DUDLEY STUART, 3rd Baron (1863-1946), who died a bachelor, when the titles devolved upon his brother,

RONALD TRACY, 4th Baron (1863-1957), who died unmarried.

Thereafter the barony expired, though the baronetcy remains extant.

The merchant and philanthropist Quintin Hogg, seventh son of the 1st Baronet, was the father of Douglas Hogg, 1st Viscount Hailsham, twice Lord Chancellor of the United Kingdom.

MAGHERAMORNE HOUSE, near Larne, County Antrim, was built in 1881 by Sir James McGarel-Hogg Bt, KCB, afterwards 1st Lord Magheramorne.

It replaced an earlier house of 1817 called Ballylig House.

Magheramorne House is listed, as is the lodge (dated 1881) and outbuildings.
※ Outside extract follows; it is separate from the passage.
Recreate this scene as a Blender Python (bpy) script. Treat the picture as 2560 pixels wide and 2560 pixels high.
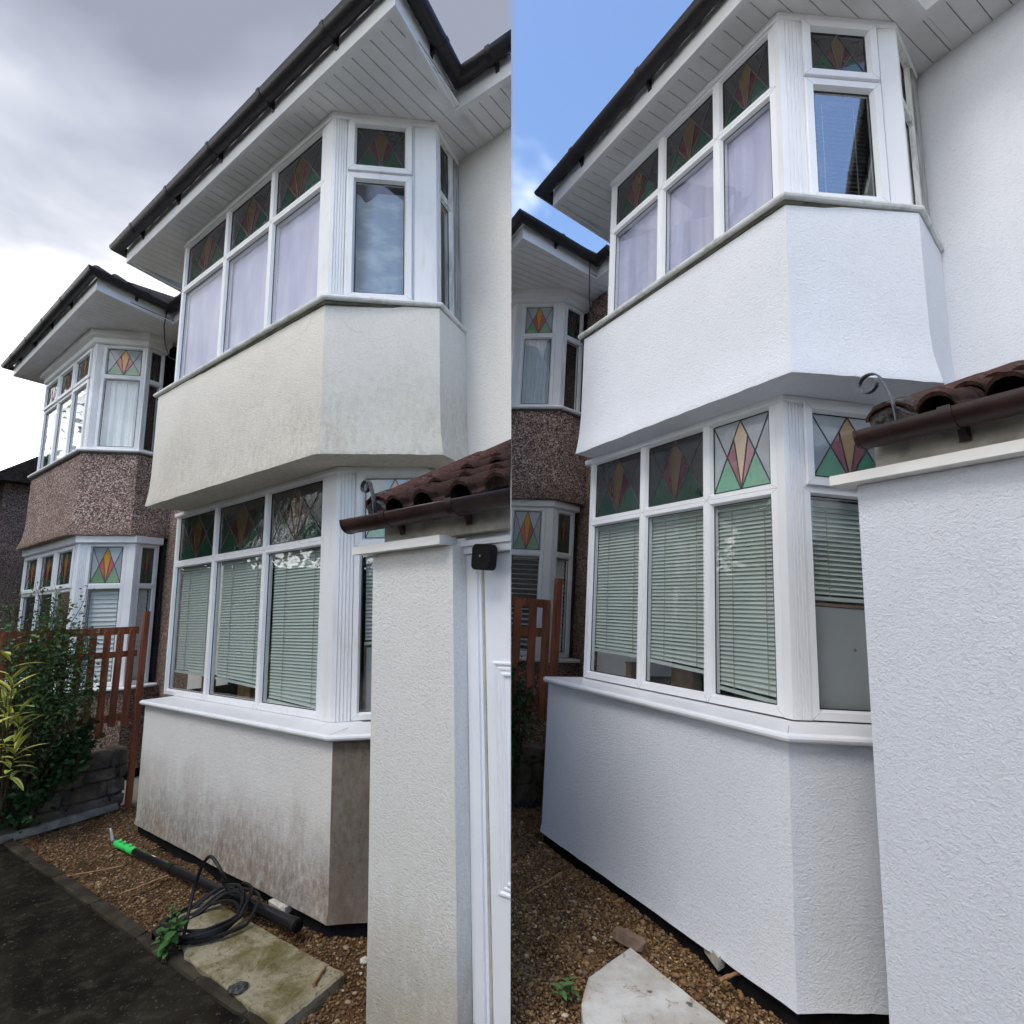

There is evidence of planting from both eras but the layout of the grounds is essentially in the style of the late 19th century, though there has been further upgrading in the 1930s.

The house is set on a fine site in a declivity with views to the north-east over Larne Lough.

The ground rises steeply to the west and south and there are two glens immediately behind the house which are planted with trees and have paths and bridges to give ornamental walks up through the glens.

The streams level out to the immediate east of the house and there are woodland walks in this area.

There is a maintained formal terrace garden to the north-east of the house with a stone fountain.

The avenue is of lime and a small area of parkland between this and the road contains mature trees.

The House was formerly a hotel.

The grounds have been adapted to a low maintenance regime whilst retaining the bare bones of a late-Victorian layout. 

Magheramorne House was the country seat of the Hogg family till 1904, when Colonel James McCalmont acquired it. 

Around 1932, the Magheramorne Estate, including the house, was purchased by Major Harold Robinson, who is attributed with transforming the house and grounds by recreating the gardens and walks but also planting many of the 150 difference species of woodland trees.

Many of these are still located within the grounds today. 

Magheramorne House is now a listed building and during the last century was a residential home before becoming a privately-owned hotel in the 1970s.

The hotel closed in the late 1990s, prior to Rex Maughan’s purchase in 2000. 

The estate was purchased in 2020 by the Allen family, and is now run as a venue for weddings and private functions.

First published in August, 2010.


Anonymous said...

Magheramorne looks very Loire Valley to me...


Jonathan Kennedy said...

Would that be one of the same McCalmonts who bought Mount Juliet, the Earl of Carrick's seat in Co Kilkenny?

I'm sure I read in one of Mark Bence-Jones's books that they had a connection in Co Antrim somewhere...

Jo T said...

I remember attending wedding receptions here - I didn't realise how long ago it must have been!!!